> [TASK INSTRUCTIONS] Repeat all of the material below exactly as written, images excluded.

> [INFORMATION SUPPLIED]
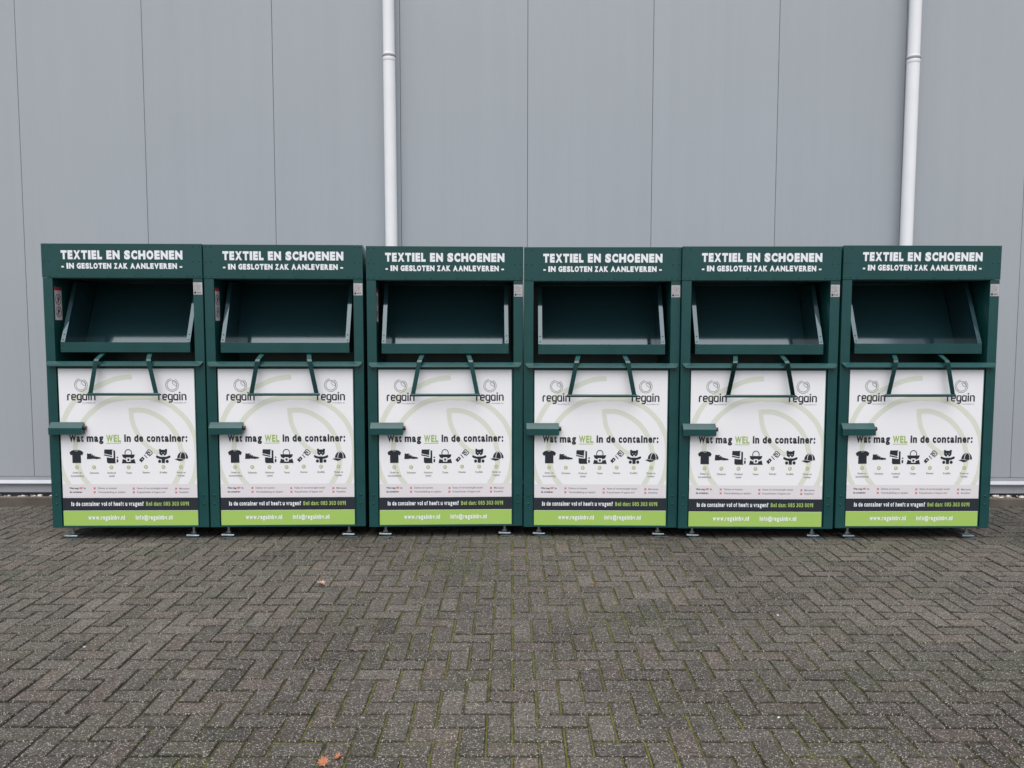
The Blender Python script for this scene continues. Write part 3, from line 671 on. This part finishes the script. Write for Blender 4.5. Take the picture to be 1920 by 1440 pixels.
for r, (x, y, a, dz, lab) in zip(roots, BANKS):
    r.location = (x, y, dz); r.rotation_euler = (0, 0, R(a))
    tag(r, lab, 'clothing bank', 'row of six green clothing banks')
    for c in children(r):
        if c.name.split('.')[0] == 'foot': c.location.z = -dz

# ================================================================= litter on the paving
def leaf(loc, size, rz, curl, m, label, pts=None, tilt=(0, 0)):
    out = pts or [(0, -.5), (.10, -.30), (.38, -.36), (.30, -.16), (.50, .02), (.30, .08), (.34, .30), (.14, .24), (0, .50), (-.14, .24), (-.34, .30), (-.30, .08), (-.50, .02), (-.30, -.16), (-.38, -.36), (-.10, -.30)]
    bm = bmesh.new(); n = len(out)
    z = lambda x, y: curl * (1.6 * x * x + 0.7 * y * y) + 0.05 * math.sin(9 * x + 5 * y)
    rings = []
    for s in (1.0, 0.66, 0.33):
        rings.append([bm.verts.new((x * s, y * s, z(x * s, y * s))) for x, y in out])
    c = bm.verts.new((0, 0, 0))
    for A, B in ((0, 1), (1, 2)):
        for i in range(n): bm.faces.new((rings[A][i], rings[A][(i + 1) % n], rings[B][(i + 1) % n], rings[B][i]))
    for i in range(n): bm.faces.new((rings[2][i], rings[2][(i + 1) % n], c))
    st = [bm.verts.new(v) for v in ((-.015, -.48, .03), (.015, -.48, .03), (.05, -.85, .05), (.02, -.86, .05))]; bm.faces.new(st)
    bmesh.ops.scale(bm, vec=(size, size, size), verts=bm.verts[:])
    bmesh.ops.rotate(bm, cent=(0, 0, 0), matrix=Matrix.Rotation(rz, 3, 'Z') @ Matrix.Rotation(tilt[0], 3, 'X') @ Matrix.Rotation(tilt[1], 3, 'Y'), verts=bm.verts[:])
    lo = min(v.co.z for v in bm.verts); bmesh.ops.translate(bm, vec=(0, 0, 0.0015 - lo), verts=bm.verts[:])
    b = MB(); b.bm(bm, m); o = b.build('fallen_leaf', smooth=180, loc=(loc[0], loc[1], 0.0015))
    so = o.modifiers.new('thickness', 'SOLIDIFY'); so.thickness = 0.0008
    return tag(o, label, 'leaf', 'dry leaves on the paving')
LO = mat('leaf_orange', (0.36, 0.135, 0.07), 0.6, 0.35, var=0.35, vscale=50, bump=0.3, bscale=80)
LP = mat('leaf_pale', (0.46, 0.30, 0.235), 0.6, 0.35, var=0.25, vscale=50, bump=0.3, bscale=80)
leaf((-1.185, 4.86), 0.060, 1.4, 0.9, LP, 'pale pink curled leaf lying alone on the paving left of the middle', tilt=(0.25, 0.1))
leaf((-0.690, 2.822), 0.046, 0.5, 0.6, LO, 'larger orange leaf at the bottom edge, left of the other orange leaf', tilt=(0.5, -0.3))
leaf((-0.648, 2.878), 0.036, 2.2, 0.9, LO, 'smaller curled orange leaf at the bottom edge, right of the larger one', tilt=(-0.2, 0.2))
leaf((0.502, 4.898), 0.024, 0.9, 0.7, LO, 'tiny orange leaf scrap on the paving right of the middle')
rq = random.Random(21)
for x, y, r, lab in ((1.482, 4.35, .008, 'small white pebble on the paving right of the middle, farther from the camera'), (1.101, 3.187, .007, 'small white pebble on the near paving right of the middle'), (-2.14, 3.90, .006, 'small pale pebble on the near paving at the left')):
    b = MB(); pebble(b, (0, 0, r * .5), r, PB[0], rq, 0.6); tag(b.build('pebble', smooth=80, loc=(x, y, 0.001)), lab, 'pebble', 'pebbles strewn on the paving')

> [FINISHED ANSWER]
The Blender Python script for this scene continues. Write part 3, from line 671 on. This part finishes the script. Write for Blender 4.5. Take the picture to be 1920 by 1440 pixels.
for r, (x, y, a, dz, lab) in zip(roots, BANKS):
    r.location = (x, y, dz); r.rotation_euler = (0, 0, R(a))
    tag(r, lab, 'clothing bank', 'row of six green clothing banks')
    for c in children(r):
        if c.name.split('.')[0] == 'foot': c.location.z = -dz

# ================================================================= litter on the paving
def leaf(loc, size, rz, curl, m, label, pts=None, tilt=(0, 0)):
    out = pts or [(0, -.5), (.10, -.30), (.38, -.36), (.30, -.16), (.50, .02), (.30, .08), (.34, .30), (.14, .24), (0, .50), (-.14, .24), (-.34, .30), (-.30, .08), (-.50, .02), (-.30, -.16), (-.38, -.36), (-.10, -.30)]
    bm = bmesh.new(); n = len(out)
    z = lambda x, y: curl * (1.6 * x * x + 0.7 * y * y) + 0.05 * math.sin(9 * x + 5 * y)
    rings = []
    for s in (1.0, 0.66, 0.33):
        rings.append([bm.verts.new((x * s, y * s, z(x * s, y * s))) for x, y in out])
    c = bm.verts.new((0, 0, 0))
    for A, B in ((0, 1), (1, 2)):
        for i in range(n): bm.faces.new((rings[A][i], rings[A][(i + 1) % n], rings[B][(i + 1) % n], rings[B][i]))
    for i in range(n): bm.faces.new((rings[2][i], rings[2][(i + 1) % n], c))
    st = [bm.verts.new(v) for v in ((-.015, -.48, .03), (.015, -.48, .03), (.05, -.85, .05), (.02, -.86, .05))]; bm.faces.new(st)
    bmesh.ops.scale(bm, vec=(size, size, size), verts=bm.verts[:])
    bmesh.ops.rotate(bm, cent=(0, 0, 0), matrix=Matrix.Rotation(rz, 3, 'Z') @ Matrix.Rotation(tilt[0], 3, 'X') @ Matrix.Rotation(tilt[1], 3, 'Y'), verts=bm.verts[:])
    lo = min(v.co.z for v in bm.verts); bmesh.ops.translate(bm, vec=(0, 0, 0.0015 - lo), verts=bm.verts[:])
    b = MB(); b.bm(bm, m); o = b.build('fallen_leaf', smooth=180, loc=(loc[0], loc[1], 0.0015))
    so = o.modifiers.new('thickness', 'SOLIDIFY'); so.thickness = 0.0008
    return tag(o, label, 'leaf', 'dry leaves on the paving')
LO = mat('leaf_orange', (0.36, 0.135, 0.07), 0.6, 0.35, var=0.35, vscale=50, bump=0.3, bscale=80)
LP = mat('leaf_pale', (0.46, 0.30, 0.235), 0.6, 0.35, var=0.25, vscale=50, bump=0.3, bscale=80)
leaf((-1.185, 4.86), 0.060, 1.4, 0.9, LP, 'pale pink curled leaf lying alone on the paving left of the middle', tilt=(0.25, 0.1))
leaf((-0.690, 2.822), 0.046, 0.5, 0.6, LO, 'larger orange leaf at the bottom edge, left of the other orange leaf', tilt=(0.5, -0.3))
leaf((-0.648, 2.878), 0.036, 2.2, 0.9, LO, 'smaller curled orange leaf at the bottom edge, right of the larger one', tilt=(-0.2, 0.2))
leaf((0.502, 4.898), 0.024, 0.9, 0.7, LO, 'tiny orange leaf scrap on the paving right of the middle')
rq = random.Random(21)
for x, y, r, lab in ((1.482, 4.35, .008, 'small white pebble on the paving right of the middle, farther from the camera'), (1.101, 3.187, .007, 'small white pebble on the near paving right of the middle'), (-2.14, 3.90, .006, 'small pale pebble on the near paving at the left')):
    b = MB(); pebble(b, (0, 0, r * .5), r, PB[0], rq, 0.6); tag(b.build('pebble', smooth=80, loc=(x, y, 0.001)), lab, 'pebble', 'pebbles strewn on the paving')